This Thing Called Prayer

I wanted to write a blog on prayer. As a retired pastor, I have always thought prayer is undoubtedly an unused resource of the modern church. We have not because we ask not according to the book of James.

While doing some research on how to approach this subject, I found an old church newspaper clipping by Leonard Ravenhill. The excerpt did not include the date. 

No Christian is Greater Than His Prayer Life

“The church has many organizers, but few agonizer’s; many who pay but few who pray; many resters, but few who are wrestlers; many who are enterprising, but few who are interceding. People who are not praying are playing.

Two prerequisites of dynamic Christian living are vision and passion, and both of these are generated in the prayer closet. The ministry of preaching is open to a few. The ministry of prayer is open to every child of God. 

Don’t mistake action for unction, commotion for creation, and rattles for revivals. 

When we pray, God listens to our heartbeat. Hannah’s lips moved, but her voice was not heard ( I Samuel 1:12, 13). When we pray in the Spirit, there are groanings which cannot be uttered (Romans 8:26).
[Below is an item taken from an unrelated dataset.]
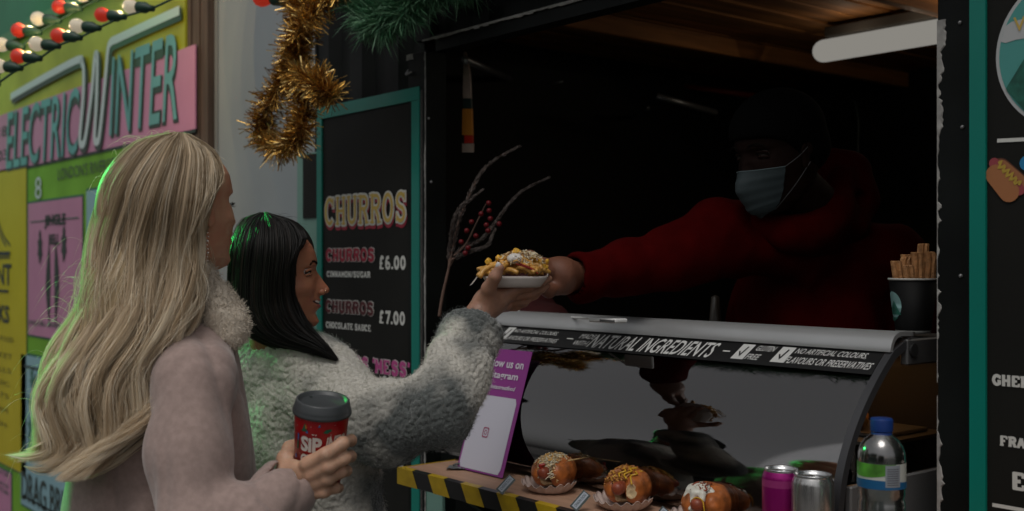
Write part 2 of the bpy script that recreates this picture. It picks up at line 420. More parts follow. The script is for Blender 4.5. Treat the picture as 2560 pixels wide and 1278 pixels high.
# slab-serif capitals drawn from strokes: (polyline, thickness factor); box 0..1 x 0..1
def _arc(cx, cy, rx, ry, a0, a1, n=10): return [(cx+rx*math.cos(rad(a0+(a1-a0)*i/n)), cy+ry*math.sin(rad(a0+(a1-a0)*i/n))) for i in range(n+1)]
T1, B1 = .94, .06
def sf(x, y, w=.36): return ([(x-w/2, y), (x+w/2, y)], 's')
SL = {
 'C': [(_arc(.5, .5, .36, .42, 45, 315, 14), 1), ([(.82, .62), (.82, .96)], 's')],
 'H': [([(.22, 0), (.22, 1)], 1), ([(.78, 0), (.78, 1)], 1), ([(.22, .5), (.78, .5)], .8), sf(.22, B1), sf(.22, T1), sf(.78, B1), sf(.78, T1)],
 'U': [([(.22, 1), (.22, .32)]+_arc(.5, .32, .28, .24, 180, 360, 8)+[(.78, .32), (.78, 1)], 1), sf(.22, T1), sf(.78, T1)],
 'R': [([(.24, 0), (.24, 1)], 1), ([(.24, .92), (.58, .92)]+_arc(.58, .72, .22, .2, 90, -90, 8)+[(.24, .52)], .9), ([(.52, .5), (.72, .24), (.76, .0)], 1), sf(.22, B1), sf(.14, T1, .28), sf(.84, B1, .28)],
 'O': [(_arc(.5, .5, .34, .42, 0, 360, 20), 1)],
 'S': [(_arc(.5, .72, .28, .2, 20, 270, 10)[:-1]+_arc(.5, .28, .28, .22, 90, -160, 10), 1), ([(.8, .68), (.8, .96)], 's'), ([(.2, .04), (.2, .32)], 's')],
 'I': [([(.5, 0), (.5, 1)], 1), sf(.5, B1, .5), sf(.5, T1, .5)],
 'N': [([(.22, 0), (.22, 1)], .9), ([(.78, 0), (.78, 1)], .9), ([(.22, .96), (.78, .04)], 1), sf(.2, B1, .34), sf(.14, T1, .28), sf(.8, T1, .34)],
 'A': [([(.16, 0), (.5, .98)], 1), ([(.5, .98), (.84, 0)], 1), ([(.3, .34), (.7, .34)], .7), sf(.16, B1, .34), sf(.84, B1, .34)],
 'M': [([(.18, 0), (.18, 1)], .9), ([(.82, 0), (.82, 1)], .9), ([(.18, .95), (.5, .3)], .8), ([(.5, .3), (.82, .95)], .8), sf(.16, B1, .32), sf(.84, B1, .32)],
 'G': [(_arc(.5, .5, .36, .42, 45, 330, 14), 1), ([(.82, .62), (.82, .96)], 's'), ([(.56, .42), (.94, .42)], 's'), ([(.8, .42), (.8, .08)], .9)],
 'E': [([(.26, 0), (.26, 1)], 1), ([(.14, T1), (.84, T1)], 's'), ([(.14, B1), (.86, B1)], 's'), ([(.26, .5), (.66, .5)], .7), ([(.84, .7), (.84, 1)], 's'), ([(.86, 0), (.86, .3)], 's')],
 'F': [([(.26, 0), (.26, 1)], 1), ([(.14, T1), (.84, T1)], 's'), ([(.26, .5), (.66, .5)], .7), ([(.84, .7), (.84, 1)], 's'), sf(.28, B1, .44)],
 'K': [([(.24, 0), (.24, 1)], 1), ([(.26, .45), (.76, .96)], .9), ([(.42, .58), (.8, .04)], 1), sf(.24, B1), sf(.24, T1), sf(.8, B1, .3), sf(.78, T1, .3)],
 'L': [([(.28, 0), (.28, 1)], 1), ([(.14, B1), (.84, B1)], 's'), sf(.28, T1, .4), ([(.84, 0), (.84, .34)], 's')],
 'T': [([(.5, 0), (.5, 1)], 1), ([(.1, T1), (.9, T1)], 's'), ([(.12, .68), (.12, 1)], 's'), ([(.88, .68), (.88, 1)], 's'), sf(.5, B1, .44)],
 'D': [([(.24, 0), (.24, 1)], 1), ([(.12, T1), (.5, T1)]+_arc(.5, .5, .3, .44, 90, -90, 10)+[(.12, B1)], .9)],
 'B': [([(.24, 0), (.24, 1)], 1), ([(.12, T1), (.55, T1)]+_arc(.55, .74, .22, .2, 90, -90, 6)+[(.24, .54)], .85), ([(.24, .5), (.58, .5)]+_arc(.58, .28, .24, .22, 90, -90, 6)+[(.12, B1)], .85)],
 '0': [(_arc(.5, .5, .3, .42, 0, 360, 20), 1)],
 '6': [(_arc(.5, .28, .28, .22, 0, 360, 14), .9), ([(.22, .3), (.24, .6), (.36, .86), (.7, .94)], 1)],
 '7': [([(.14, .92), (.84, .92), (.44, .0)], 1)],
 '8': [(_arc(.5, .73, .25, .2, 0, 360, 16), .9), (_arc(.5, .27, .29, .22, 0, 360, 16), 1)],
 '9': [(_arc(.5, .7, .28, .24, 0, 360, 14), .9), ([(.78, .7), (.76, .4), (.6, .12), (.3, .06)], 1)],
 '5': [([(.78, .93), (.28, .93), (.26, .56)], .9), (_arc(.48, .32, .3, .26, 130, -150, 10), 1)],
 '1': [([(.5, 0), (.5, 1)], 1), ([(.5, .94), (.28, .78)], .8), sf(.5, B1, .5)],
 '£': [([(.76, .78), (.66, .92), (.5, .94), (.38, .82), (.36, .5), (.34, .2), (.2, .06)], 1), ([(.16, B1), (.84, B1)], 's'), ([(.16, .46), (.66, .46)], 's')],
 '.': [([(.5, 0), (.5, .2)], 1)], '/': [([(.2, -.05), (.8, 1.05)], .8)], "'": [([(.5, .7), (.55, 1.02)], .9)], ' ': [], '-': [([(.2, .45), (.8, .45)], .9)],
}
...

Tithes may build a church, but tears will give it life. That is the difference between the modern church and the early church. Our emphasis is on paying, theirs was on praying. When we have paid, the place is taken. When they had prayed, the place was shaken (Acts 4:32). 

In the matter of effective praying, never have so many left so much to so few. Brethren, let us pray.”

Why Revival Tarries was the original publisher, my clipping does not have a date, but the file from which it came is at least 30 years old.

I hope this will be a reminder for all of us to pray more. All we have to do is look around, our country, as well as our churches, need prayer. The kind of prayer that God honors. Not the prayer that sounds good but the one that moves the hearts of our churches toward God.